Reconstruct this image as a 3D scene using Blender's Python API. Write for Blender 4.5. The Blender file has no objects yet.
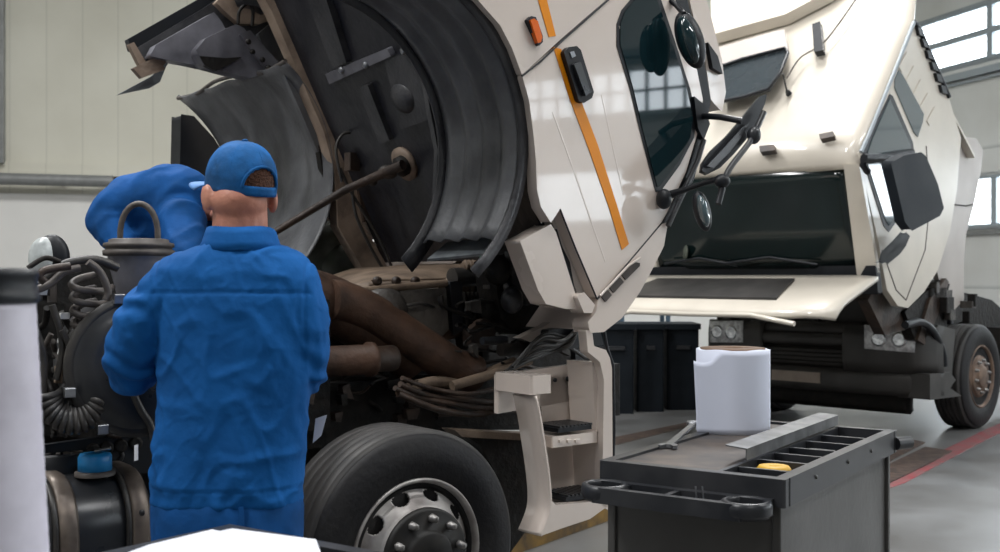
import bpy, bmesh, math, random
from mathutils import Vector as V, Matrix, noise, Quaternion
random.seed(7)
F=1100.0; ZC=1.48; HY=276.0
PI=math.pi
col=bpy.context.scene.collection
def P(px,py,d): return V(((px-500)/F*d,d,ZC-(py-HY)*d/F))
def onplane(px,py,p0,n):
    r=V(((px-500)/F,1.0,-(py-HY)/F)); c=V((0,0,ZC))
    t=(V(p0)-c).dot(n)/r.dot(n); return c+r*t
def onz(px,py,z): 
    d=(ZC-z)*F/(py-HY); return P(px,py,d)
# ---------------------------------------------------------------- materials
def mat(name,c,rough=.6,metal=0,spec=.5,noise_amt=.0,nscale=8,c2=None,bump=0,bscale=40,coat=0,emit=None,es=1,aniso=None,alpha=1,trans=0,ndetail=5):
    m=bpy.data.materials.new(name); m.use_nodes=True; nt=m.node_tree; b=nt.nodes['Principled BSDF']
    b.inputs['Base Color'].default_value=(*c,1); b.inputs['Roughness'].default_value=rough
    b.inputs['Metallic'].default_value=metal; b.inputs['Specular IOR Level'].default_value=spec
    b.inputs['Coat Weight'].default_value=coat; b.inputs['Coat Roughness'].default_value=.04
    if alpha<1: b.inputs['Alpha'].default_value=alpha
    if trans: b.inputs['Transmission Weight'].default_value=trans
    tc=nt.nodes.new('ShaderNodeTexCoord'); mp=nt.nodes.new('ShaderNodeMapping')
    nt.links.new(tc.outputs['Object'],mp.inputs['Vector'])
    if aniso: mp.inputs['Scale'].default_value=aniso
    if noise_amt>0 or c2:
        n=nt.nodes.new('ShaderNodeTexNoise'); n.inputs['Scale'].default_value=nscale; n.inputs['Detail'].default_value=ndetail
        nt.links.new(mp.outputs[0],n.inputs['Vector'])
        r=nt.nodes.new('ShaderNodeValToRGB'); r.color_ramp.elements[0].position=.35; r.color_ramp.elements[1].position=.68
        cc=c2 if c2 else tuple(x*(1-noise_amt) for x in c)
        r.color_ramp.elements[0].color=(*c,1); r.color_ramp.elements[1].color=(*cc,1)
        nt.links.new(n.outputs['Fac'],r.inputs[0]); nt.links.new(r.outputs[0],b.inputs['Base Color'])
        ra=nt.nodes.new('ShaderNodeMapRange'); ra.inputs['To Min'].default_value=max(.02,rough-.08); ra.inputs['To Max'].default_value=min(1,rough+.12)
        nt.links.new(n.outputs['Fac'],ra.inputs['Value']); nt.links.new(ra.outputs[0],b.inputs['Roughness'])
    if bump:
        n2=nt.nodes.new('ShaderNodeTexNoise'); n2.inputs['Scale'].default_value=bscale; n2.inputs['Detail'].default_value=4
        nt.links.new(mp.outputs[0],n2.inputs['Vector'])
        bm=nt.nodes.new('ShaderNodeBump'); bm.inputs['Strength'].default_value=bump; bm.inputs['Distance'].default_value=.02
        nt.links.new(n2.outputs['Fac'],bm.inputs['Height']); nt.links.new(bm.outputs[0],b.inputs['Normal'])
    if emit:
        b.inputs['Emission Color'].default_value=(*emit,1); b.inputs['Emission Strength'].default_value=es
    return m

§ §

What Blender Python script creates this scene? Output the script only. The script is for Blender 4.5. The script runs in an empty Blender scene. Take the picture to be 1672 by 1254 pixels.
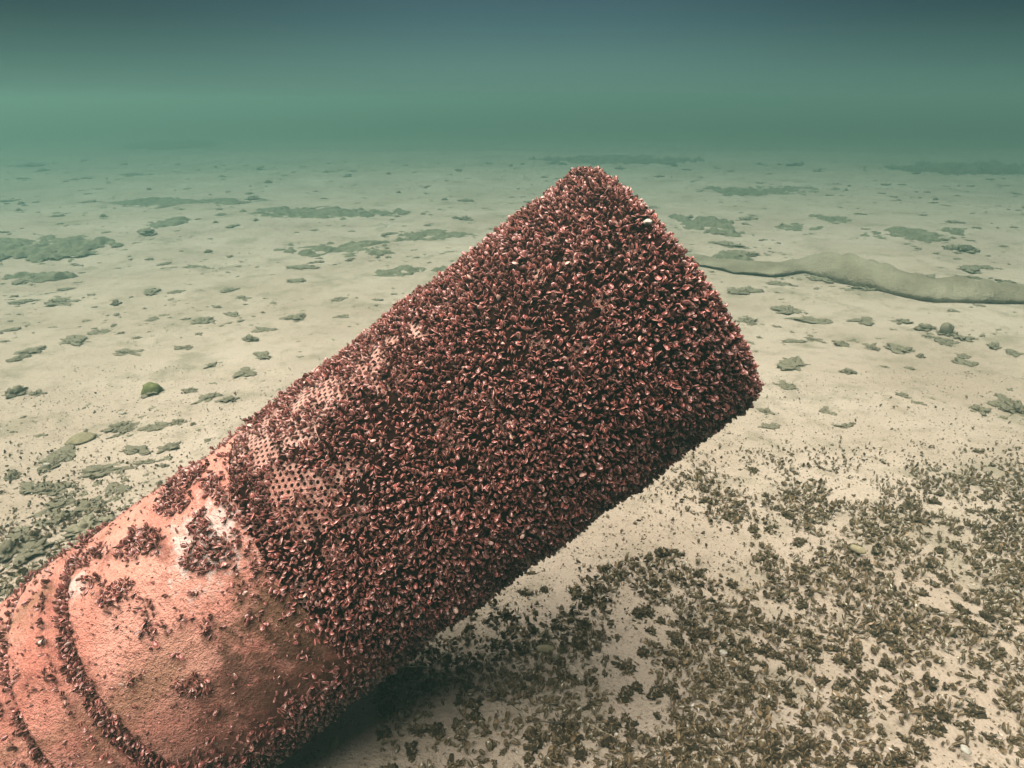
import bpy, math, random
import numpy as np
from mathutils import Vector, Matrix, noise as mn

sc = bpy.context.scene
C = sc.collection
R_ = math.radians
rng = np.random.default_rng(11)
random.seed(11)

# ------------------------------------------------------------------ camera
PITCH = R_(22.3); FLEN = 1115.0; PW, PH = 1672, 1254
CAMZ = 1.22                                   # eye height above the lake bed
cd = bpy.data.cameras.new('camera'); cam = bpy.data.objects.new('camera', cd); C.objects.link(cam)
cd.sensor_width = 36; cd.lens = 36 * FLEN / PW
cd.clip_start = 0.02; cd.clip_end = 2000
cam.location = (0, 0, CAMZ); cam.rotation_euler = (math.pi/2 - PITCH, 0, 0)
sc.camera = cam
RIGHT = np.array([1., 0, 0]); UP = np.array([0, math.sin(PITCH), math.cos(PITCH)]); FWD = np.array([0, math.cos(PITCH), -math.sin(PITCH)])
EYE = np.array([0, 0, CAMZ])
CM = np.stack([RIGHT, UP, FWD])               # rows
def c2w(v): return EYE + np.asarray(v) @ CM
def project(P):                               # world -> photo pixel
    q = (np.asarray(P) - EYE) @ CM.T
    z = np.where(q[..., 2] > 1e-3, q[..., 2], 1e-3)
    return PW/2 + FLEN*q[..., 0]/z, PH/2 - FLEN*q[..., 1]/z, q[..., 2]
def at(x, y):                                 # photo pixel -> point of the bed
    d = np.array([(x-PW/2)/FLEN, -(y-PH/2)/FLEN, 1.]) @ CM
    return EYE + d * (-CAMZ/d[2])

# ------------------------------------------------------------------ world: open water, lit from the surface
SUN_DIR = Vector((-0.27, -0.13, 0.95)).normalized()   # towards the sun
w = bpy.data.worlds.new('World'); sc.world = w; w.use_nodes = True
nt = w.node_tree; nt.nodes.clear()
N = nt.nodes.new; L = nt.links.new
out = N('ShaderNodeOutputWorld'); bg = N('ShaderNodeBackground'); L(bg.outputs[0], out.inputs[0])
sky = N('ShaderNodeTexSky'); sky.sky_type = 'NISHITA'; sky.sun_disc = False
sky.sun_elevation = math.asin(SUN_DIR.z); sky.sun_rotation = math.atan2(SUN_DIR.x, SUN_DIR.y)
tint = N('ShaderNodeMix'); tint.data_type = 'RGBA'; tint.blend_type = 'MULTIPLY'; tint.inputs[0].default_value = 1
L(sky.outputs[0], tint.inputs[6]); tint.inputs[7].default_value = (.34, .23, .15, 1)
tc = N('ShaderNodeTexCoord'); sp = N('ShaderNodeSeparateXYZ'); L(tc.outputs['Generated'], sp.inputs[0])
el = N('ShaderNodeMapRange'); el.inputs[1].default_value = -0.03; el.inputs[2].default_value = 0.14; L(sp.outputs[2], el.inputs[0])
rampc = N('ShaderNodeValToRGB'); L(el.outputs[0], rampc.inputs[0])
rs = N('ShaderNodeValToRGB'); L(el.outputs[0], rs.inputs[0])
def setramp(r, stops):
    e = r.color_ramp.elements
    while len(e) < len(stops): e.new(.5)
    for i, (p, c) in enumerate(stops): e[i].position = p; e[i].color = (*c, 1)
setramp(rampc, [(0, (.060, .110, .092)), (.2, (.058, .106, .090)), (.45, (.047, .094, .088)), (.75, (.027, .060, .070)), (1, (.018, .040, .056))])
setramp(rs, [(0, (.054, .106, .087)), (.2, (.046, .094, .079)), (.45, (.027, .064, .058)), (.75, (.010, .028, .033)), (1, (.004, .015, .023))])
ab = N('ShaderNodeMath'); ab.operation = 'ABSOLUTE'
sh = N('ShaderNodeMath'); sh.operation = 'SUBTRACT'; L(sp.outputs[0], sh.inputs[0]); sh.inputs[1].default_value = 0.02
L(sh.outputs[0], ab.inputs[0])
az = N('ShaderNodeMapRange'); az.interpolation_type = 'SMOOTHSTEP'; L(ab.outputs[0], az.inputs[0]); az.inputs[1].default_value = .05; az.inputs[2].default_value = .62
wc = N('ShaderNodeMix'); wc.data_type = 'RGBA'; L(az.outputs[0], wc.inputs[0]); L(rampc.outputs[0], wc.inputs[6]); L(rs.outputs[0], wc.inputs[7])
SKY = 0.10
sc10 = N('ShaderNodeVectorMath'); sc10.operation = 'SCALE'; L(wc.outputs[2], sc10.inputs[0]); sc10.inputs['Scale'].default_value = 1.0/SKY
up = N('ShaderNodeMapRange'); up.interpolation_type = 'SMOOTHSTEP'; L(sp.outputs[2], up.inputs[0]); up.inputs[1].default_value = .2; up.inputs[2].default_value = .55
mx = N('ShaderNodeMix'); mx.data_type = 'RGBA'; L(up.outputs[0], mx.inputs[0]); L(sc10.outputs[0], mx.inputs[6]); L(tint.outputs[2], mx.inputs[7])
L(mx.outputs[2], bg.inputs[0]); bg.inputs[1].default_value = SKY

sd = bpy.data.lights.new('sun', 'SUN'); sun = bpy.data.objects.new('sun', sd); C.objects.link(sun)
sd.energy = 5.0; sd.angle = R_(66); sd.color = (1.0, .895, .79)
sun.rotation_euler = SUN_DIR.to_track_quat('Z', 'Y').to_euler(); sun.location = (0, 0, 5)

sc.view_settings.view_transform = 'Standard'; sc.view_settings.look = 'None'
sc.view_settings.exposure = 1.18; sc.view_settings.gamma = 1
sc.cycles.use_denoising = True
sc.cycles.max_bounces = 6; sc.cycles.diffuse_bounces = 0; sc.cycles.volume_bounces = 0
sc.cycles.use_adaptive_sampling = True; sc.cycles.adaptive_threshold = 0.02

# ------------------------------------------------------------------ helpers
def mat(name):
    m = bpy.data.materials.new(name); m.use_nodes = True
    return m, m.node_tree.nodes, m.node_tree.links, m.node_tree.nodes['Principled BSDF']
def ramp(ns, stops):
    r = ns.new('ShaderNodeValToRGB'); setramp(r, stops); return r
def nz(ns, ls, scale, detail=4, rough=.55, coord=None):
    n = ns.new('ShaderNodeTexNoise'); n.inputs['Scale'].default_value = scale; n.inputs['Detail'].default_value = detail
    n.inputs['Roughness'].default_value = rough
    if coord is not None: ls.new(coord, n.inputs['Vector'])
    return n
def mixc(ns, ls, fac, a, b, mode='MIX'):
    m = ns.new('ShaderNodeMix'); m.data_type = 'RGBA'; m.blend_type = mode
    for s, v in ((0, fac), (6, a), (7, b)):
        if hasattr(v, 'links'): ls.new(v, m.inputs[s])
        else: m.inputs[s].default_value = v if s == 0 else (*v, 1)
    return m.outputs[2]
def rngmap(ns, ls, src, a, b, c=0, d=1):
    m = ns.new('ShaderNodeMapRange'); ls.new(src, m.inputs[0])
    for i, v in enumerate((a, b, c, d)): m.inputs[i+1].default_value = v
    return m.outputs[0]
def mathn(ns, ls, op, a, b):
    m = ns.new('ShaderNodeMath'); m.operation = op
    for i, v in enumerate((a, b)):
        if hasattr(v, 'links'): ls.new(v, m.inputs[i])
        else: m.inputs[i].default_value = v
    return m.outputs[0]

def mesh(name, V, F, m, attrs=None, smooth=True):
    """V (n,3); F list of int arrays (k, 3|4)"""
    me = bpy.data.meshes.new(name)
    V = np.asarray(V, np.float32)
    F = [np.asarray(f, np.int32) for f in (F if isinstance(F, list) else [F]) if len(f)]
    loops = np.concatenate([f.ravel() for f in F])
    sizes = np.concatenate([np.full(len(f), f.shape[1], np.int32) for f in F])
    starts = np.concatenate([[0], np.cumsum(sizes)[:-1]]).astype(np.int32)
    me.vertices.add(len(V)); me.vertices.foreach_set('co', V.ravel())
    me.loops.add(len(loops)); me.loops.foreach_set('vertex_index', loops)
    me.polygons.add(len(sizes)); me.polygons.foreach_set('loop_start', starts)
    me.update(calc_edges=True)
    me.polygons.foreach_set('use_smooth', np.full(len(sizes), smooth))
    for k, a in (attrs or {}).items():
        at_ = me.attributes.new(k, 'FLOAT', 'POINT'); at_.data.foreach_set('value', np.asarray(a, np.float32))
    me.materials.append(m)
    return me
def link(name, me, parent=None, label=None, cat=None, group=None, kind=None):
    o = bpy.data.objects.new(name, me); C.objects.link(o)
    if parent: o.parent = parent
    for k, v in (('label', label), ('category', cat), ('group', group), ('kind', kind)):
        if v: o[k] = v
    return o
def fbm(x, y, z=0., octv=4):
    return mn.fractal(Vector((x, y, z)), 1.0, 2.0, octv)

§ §

### [Aim of the exercise]
Of all the lines in the material above, how many contain the word "Python"? Give only the count.

### [Solved problem]
2